Sammlerobjekte für Designfans
„Home Sweet Home“ ist nicht das erste Ausstellungsprojekt der Züricherin. Unter dem Label „Objects with Love“ hat sie bereits Designschauen für die Messe Design Miami oder die Lausanner Designhochschule kuratiert. Sie arbeitet als Interiorstylistin für das Schweizer Magazin „Annabelle“ und seit vielen Jahren auch für Vitra. Entsprechend gut vernetzt ist sie in der Szene, und nachdem die ersten Häuschen beauftragt waren, meldeten sich weitere Gestalter von sich aus mit eigenen Vorschlägen. „Es hat sich rumgesprochen“, erzählt die Züricherin lachend, „und statt 24 Häuschen hatte ich plötzlich 40“.
Alle Exponate von „Home Sweet Home“ stehen zum Verkauf, der Erlös geht an die beteiligten Designer, einen Teil möchte Connie Hüsser zudem für ein Vogelschutzprojekt spenden. Die Preise allerdings bewegen sich jenseits dessen, was der Vogelfreund normalerweise für ein neues Vogelhaus ausgeben würde. Die Einzelstücke sind vielmehr Sammlerobjekte für Designfans.
Was man auch daran merkt, dass Zweck und Funktion offensichtlich nicht in allen Fällen beim Entwurf im Vordergrund standen. Einige der Gebilde würden wohl nicht unbeschadet mehrere mitteleuropäische Winter im Freien überstehen. Oder vollauf den Bedürfnissen der Vögel entsprechen, die sich von Art zu Art durchaus unterscheiden und anspruchsvoller sein können, als Gestalter und Käufer das mithin vermuten. Zur Verschönerung der menschlichen Wohnung taugen sie aber allemal, und ebenso als Denkanstoß, wie abwechslungsreich und unterhaltsam Gestaltung jenseits des Prinzips „quadratisch, praktisch, gut“ sein kann.

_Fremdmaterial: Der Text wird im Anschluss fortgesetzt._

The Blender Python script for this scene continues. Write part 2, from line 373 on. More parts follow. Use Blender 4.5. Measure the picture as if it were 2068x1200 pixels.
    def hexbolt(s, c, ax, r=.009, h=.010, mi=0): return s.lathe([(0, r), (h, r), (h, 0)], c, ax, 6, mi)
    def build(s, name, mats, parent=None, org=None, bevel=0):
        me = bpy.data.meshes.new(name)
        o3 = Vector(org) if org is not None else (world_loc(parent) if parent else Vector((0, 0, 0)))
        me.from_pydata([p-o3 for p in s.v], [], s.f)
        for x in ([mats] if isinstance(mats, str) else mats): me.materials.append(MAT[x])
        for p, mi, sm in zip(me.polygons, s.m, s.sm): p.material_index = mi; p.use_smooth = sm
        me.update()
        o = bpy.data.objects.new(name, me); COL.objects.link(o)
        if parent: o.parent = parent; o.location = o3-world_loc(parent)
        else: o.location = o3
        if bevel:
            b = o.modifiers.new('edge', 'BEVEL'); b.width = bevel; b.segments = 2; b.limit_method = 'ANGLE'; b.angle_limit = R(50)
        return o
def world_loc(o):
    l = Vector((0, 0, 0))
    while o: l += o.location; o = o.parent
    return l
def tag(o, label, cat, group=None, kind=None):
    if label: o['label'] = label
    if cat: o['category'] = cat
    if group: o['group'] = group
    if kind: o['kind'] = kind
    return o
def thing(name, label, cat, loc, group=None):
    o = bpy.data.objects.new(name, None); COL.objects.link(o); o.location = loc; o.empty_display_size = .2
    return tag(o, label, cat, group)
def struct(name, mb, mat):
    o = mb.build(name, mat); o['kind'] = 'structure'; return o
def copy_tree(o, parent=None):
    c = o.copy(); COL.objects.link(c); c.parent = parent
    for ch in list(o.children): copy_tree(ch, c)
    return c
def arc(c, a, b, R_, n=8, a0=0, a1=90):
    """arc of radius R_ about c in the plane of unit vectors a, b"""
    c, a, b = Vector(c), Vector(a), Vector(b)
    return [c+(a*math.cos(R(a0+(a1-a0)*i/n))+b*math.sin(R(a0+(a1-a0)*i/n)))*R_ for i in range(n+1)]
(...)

Impulse für die Biodiversität
Damit passt die Vogelhäuserschau auch bestens an den Ort ihrer Präsentation, den Showroom auf dem Vitra-Campus. Der Campus ist bekanntlich nicht einfach ein Fabrikgelände, sondern eine Freiluftausstellung der jüngeren Architekturgeschichte. Dort sind so exzentrische Gebäudepersönlichkeiten wie das verschachtelte Designmuseum von Frank Gehry, die runde Produktionshalle von SANAA und das steilgehende Feuerwehrhaus von Zaha Hadid versammelt. Außerdem von Herzog & de Meuron das Schaudepot und das Vitra-Haus selbst, beides Auseinandersetzungen mit dem archetypischen Satteldachhaus.
Die Ausstellung „Home Sweet Home“ wirkt angesichts dieser Nachbarschaft, als hätte man den Campus im Vogelformat weitergebaut. In den vergangenen Jahren haben sich die Verantwortlichen von Vitra indes vor allem mit den Freiflächen zwischen den Architekturen des Campus beschäftigt und naturnahe Gärten und Blumenwiesen für mehr Biodiversität angelegt. Die Vögel in der Gegend, wenn sie nur antworten könnten, würden diese Maßnahmen sicher begrüßen. Denn was sie noch dringender brauchen für ihr Wohlergehen als ein Dach über dem Kopf, sind möglichst vielfältige Lebensräume.